3. The method according to claim 1, wherein the pressure of the cutting fluid is between two and three thousand psi.

4. The method according to claim 1, wherein the circulating fluid is pumped into the production casing at the rate of three barrels per minute.

5. A system for blasting lateral holes in a formation around a well bore, the well bore containing production casing, and producting tubing within the production casing, the system comprising: wherein the first pump is adapted for pumping at a pressure between two and five thousand psi the cutting fluid through the coiled tubing, through the flexible hose, and into the formation, and the second pump is adapted for pumping the circulating fluid through the production casing and through the deflection shoe.

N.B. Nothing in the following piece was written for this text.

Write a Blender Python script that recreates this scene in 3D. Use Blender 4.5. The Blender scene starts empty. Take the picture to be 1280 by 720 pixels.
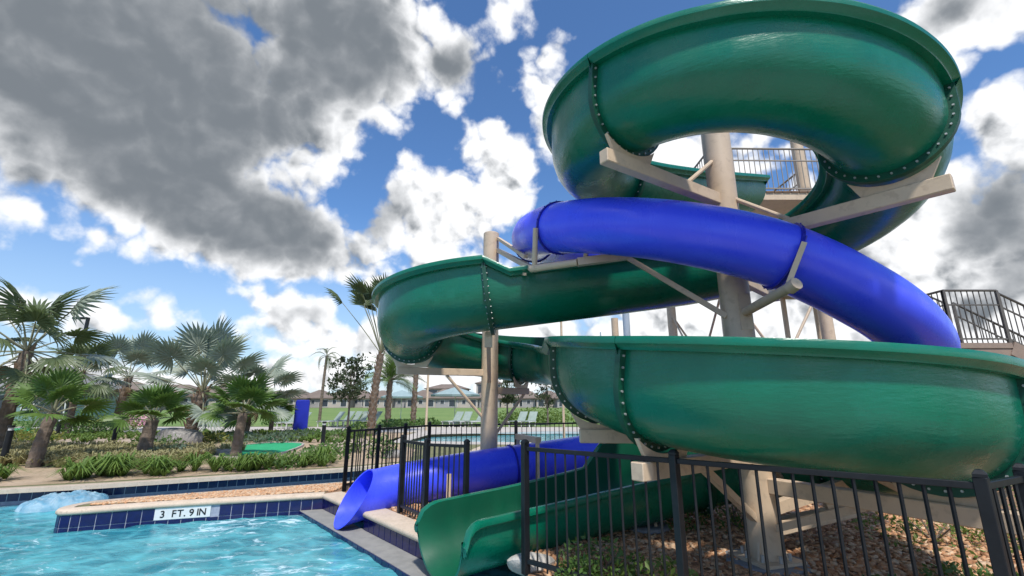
import bpy, bmesh, math, random
import numpy as np
from mathutils import Vector, Matrix
from mathutils.geometry import tessellate_polygon
from mathutils.noise import noise as mnoise
R = math.radians
random.seed(7)
SC = bpy.context.scene
COL = SC.collection

# ------------------------------------------------------------------ camera
cam_d = bpy.data.cameras.new("camera")
cam = bpy.data.objects.new("camera", cam_d)
COL.objects.link(cam)
cam.location = (0, 0, 1.65)
cam.rotation_euler = (R(90 + 13.9), 0, 0)
cam_d.sensor_width = 36.0
cam_d.lens = 36.0 * 572 / 1280
cam_d.clip_start = 0.05
cam_d.clip_end = 6000
SC.camera = cam
SC.view_settings.view_transform = 'Standard'
SC.view_settings.look = 'None'
SC.view_settings.gamma = 1
SC.view_settings.exposure = 0.85

# ------------------------------------------------------------------ sun and sky
SUN_EL, SUN_AZ = R(58), R(168)          # azimuth clockwise from +Y
sun_dir = Vector((math.sin(SUN_AZ) * math.cos(SUN_EL), math.cos(SUN_AZ) * math.cos(SUN_EL), math.sin(SUN_EL)))
sd = bpy.data.lights.new("sun", 'SUN')
sd.energy = 2.4
sd.angle = R(4)
sd.color = (1.0, 0.96, 0.89)
sun = bpy.data.objects.new("sun", sd)
COL.objects.link(sun)
sun.location = (0, 0, 30)
sun.rotation_euler = (-sun_dir).to_track_quat('-Z', 'Y').to_euler()

F, TH = 572.0, R(13.9)
def azel(px, py):
    u = (px - 640) / F; v = (360 - py) / F
    y = math.cos(TH) - math.sin(TH) * v; z = math.sin(TH) + math.cos(TH) * v
    return math.atan2(u, y), math.atan2(z, math.hypot(u, y))
def G(px, py, z=0.0):
    u = (px - 640) / F; v = (360 - py) / F
    t = (z - 1.65) / (math.sin(TH) + math.cos(TH) * v)
    return (u * t, (math.cos(TH) - math.sin(TH) * v) * t)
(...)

(a) a coiled tubing system comprising: (i) a first pump for pumping under pressure cutting fluid; (ii) coiled tubing for inserting into the production tubing; (iii) a double-braided stainless steel flexible hose having first and second ends, the first end attached to a bottom end of the coiled tubing, the hose having an operating pressure of 5,000 psi and a burst pressure of 10,000 psi; (iv) a jetting nozzle attached to the second end of the flexible hose; and (v) a deflection shoe adapted for attaching to the bottom of the production tubing, the deflection shoe having openings to receive fluid, and having roller bearings for guiding the jetting nozzle at a ninety-degree angle from the production tubing and into the formation;

(b) a centering system for centering the coiled tubing within the production tubing;

(c) a fluid transport system comprising a second pump and tubing adapted for pumping circulating fluid through the production casing; and

(d) a flow-back system comprising tubing adapted for receiving spent cutting fluid out of the production casing;

6. The system according to claim 5, wherein the first pump is adapted for pumping the cutting fluid at a pressure between two and three thousand psi.

7. The system according to claim 5, wherein the second pump is adapted for pumping the circulating fluid at a rate of three barrels per minute.